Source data
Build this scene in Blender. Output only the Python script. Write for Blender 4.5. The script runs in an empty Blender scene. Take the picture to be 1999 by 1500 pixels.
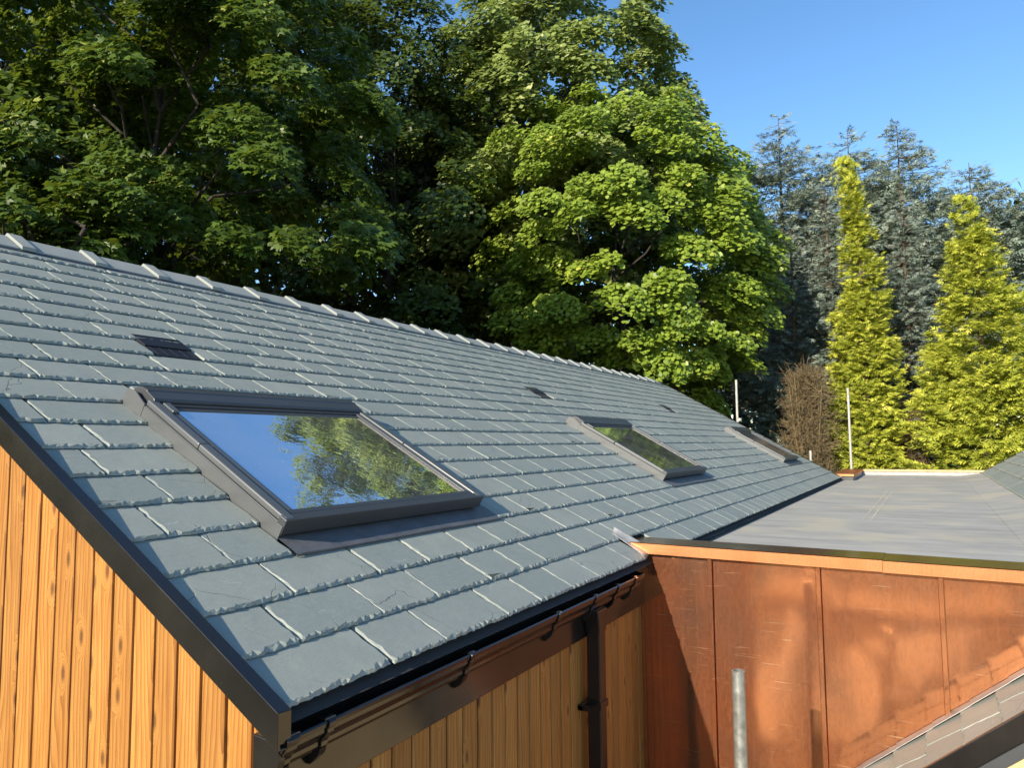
import bpy, math, random
import numpy as np
from mathutils import Matrix, Vector

random.seed(7)
RNG = np.random.default_rng(7)
SC = bpy.context.scene
COL = SC.collection
R = math.radians

# ------------------------------------------------------------------ camera
F = Vector((0.86889464, 0.48828146, 0.08126081))
CAM = Vector((-1.4525, -1.4915, 0.6944))
ROLL = -0.0085341
r0 = Vector((F.y, -F.x, 0)).normalized()
u0 = r0.cross(F)
CR = (math.cos(ROLL) * r0 + math.sin(ROLL) * u0)
CU = (-math.sin(ROLL) * r0 + math.cos(ROLL) * u0)
cd = bpy.data.cameras.new('camera')
cd.sensor_width = 36.0
cd.lens = 1444.2 / 1999 * 36
cd.clip_end = 2000
cd.clip_start = 0.02
cam = bpy.data.objects.new('camera', cd)
COL.objects.link(cam)
cam.matrix_world = Matrix(((CR.x, CU.x, -F.x, CAM.x), (CR.y, CU.y, -F.y, CAM.y),
                           (CR.z, CU.z, -F.z, CAM.z), (0, 0, 0, 1)))
SC.camera = cam

# ------------------------------------------------------------------ light
SUN = Vector((-3.0, 0.42, 1.33)).normalized()          # towards the sun
SUN_EL = math.asin(SUN.z)
w = bpy.data.worlds.new('World')
SC.world = w
w.use_nodes = True
wn = w.node_tree
bg = wn.nodes['Background']
sky = wn.nodes.new('ShaderNodeTexSky')
sky.sky_type = 'NISHITA'
sky.sun_disc = False
sky.sun_elevation = SUN_EL
sky.sun_rotation = math.atan2(SUN.x, SUN.y)
sky.air_density = 1.0
sky.dust_density = 0.2
sky.ozone_density = 2.0
sky.altitude = 200
bg.inputs['Strength'].default_value = 0.122
hs = wn.nodes.new('ShaderNodeHueSaturation')
hs.inputs['Saturation'].default_value = 1.18
wn.links.new(sky.outputs[0], hs.inputs['Color'])
wn.links.new(hs.outputs[0], bg.inputs['Color'])
sl = bpy.data.lights.new('sun', 'SUN')
sl.energy = 4.2
sl.angle = R(0.53)
sl.color = (1.0, 0.87, 0.68)
so = bpy.data.objects.new('sun', sl)
COL.objects.link(so)
so.rotation_euler = (-SUN).to_track_quat('-Z', 'Y').to_euler()
so.location = (-20, 0, 20)
SC.view_settings.view_transform = 'Standard'
SC.view_settings.look = 'None'
SC.view_settings.exposure = 1.0
SC.view_settings.gamma = 1.0
SC.cycles.max_bounces = 8
SC.cycles.transparent_max_bounces = 12
SC.cycles.use_denoising = True

# ------------------------------------------------------------------ helpers
TH = 0.516191542                      # pitch of the slate roof, 29.6 degrees
CT, ST = math.cos(TH), math.sin(TH)


def RP(u, s, h=0.0):
    return (u, s * CT - h * ST, s * ST + h * CT)


def tag(o, label=None, cat=None, group=None, kind=None):
    if label: o['label'] = label
    if cat: o['category'] = cat
    if group: o['group'] = group
    if kind: o['kind'] = kind
    return o


def empty(name, loc, label, cat, group=None):
    o = bpy.data.objects.new(name, None)
    o.empty_display_size = 0.2
    COL.objects.link(o)
    o.location = loc
    return tag(o, label, cat, group)


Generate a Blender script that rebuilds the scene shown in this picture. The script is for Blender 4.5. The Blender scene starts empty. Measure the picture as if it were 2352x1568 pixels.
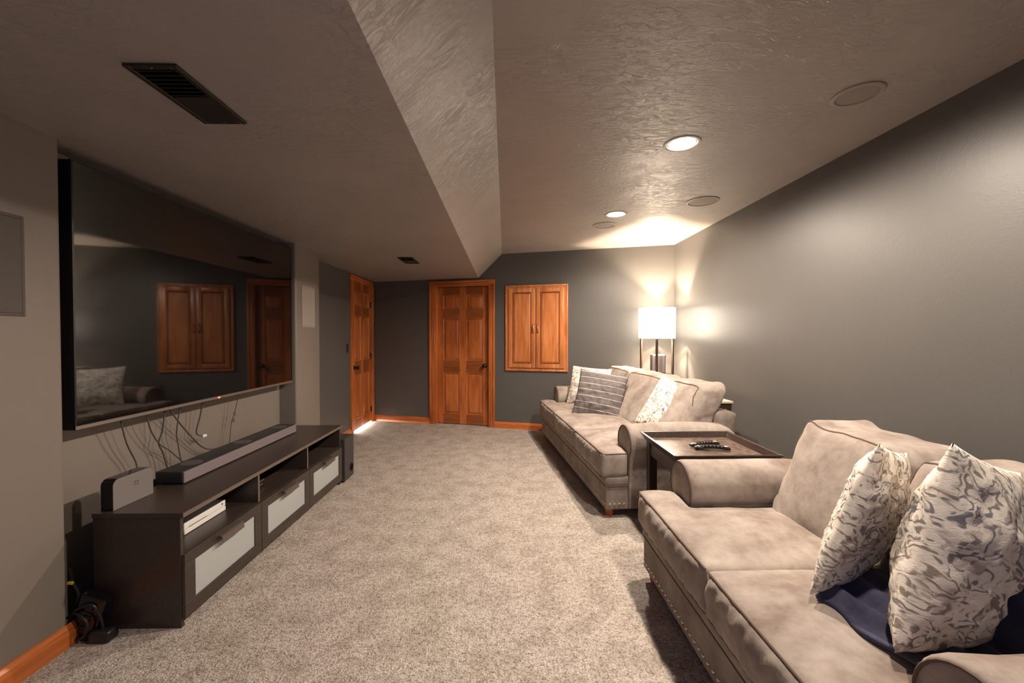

### Goal of the exercise
Beginning with the first line of the records above, extract each line exactly through the line that holds "SC.camera = cam", both ends included. Omit pictures.

### Final result
Build this scene in Blender. Output only the Python script. Write for Blender 4.5. The script runs in an empty Blender scene. Take the picture to be 1999 by 1500 pixels.
import bpy, math, random
import numpy as np
from mathutils import Matrix, Vector

random.seed(7)
RNG = np.random.default_rng(7)
SC = bpy.context.scene
COL = SC.collection
R = math.radians

# ------------------------------------------------------------------ camera
F = Vector((0.86889464, 0.48828146, 0.08126081))
CAM = Vector((-1.4525, -1.4915, 0.6944))
ROLL = -0.0085341
r0 = Vector((F.y, -F.x, 0)).normalized()
u0 = r0.cross(F)
CR = (math.cos(ROLL) * r0 + math.sin(ROLL) * u0)
CU = (-math.sin(ROLL) * r0 + math.cos(ROLL) * u0)
cd = bpy.data.cameras.new('camera')
cd.sensor_width = 36.0
cd.lens = 1444.2 / 1999 * 36
cd.clip_end = 2000
cd.clip_start = 0.02
cam = bpy.data.objects.new('camera', cd)
COL.objects.link(cam)
cam.matrix_world = Matrix(((CR.x, CU.x, -F.x, CAM.x), (CR.y, CU.y, -F.y, CAM.y),
                           (CR.z, CU.z, -F.z, CAM.z), (0, 0, 0, 1)))
SC.camera = cam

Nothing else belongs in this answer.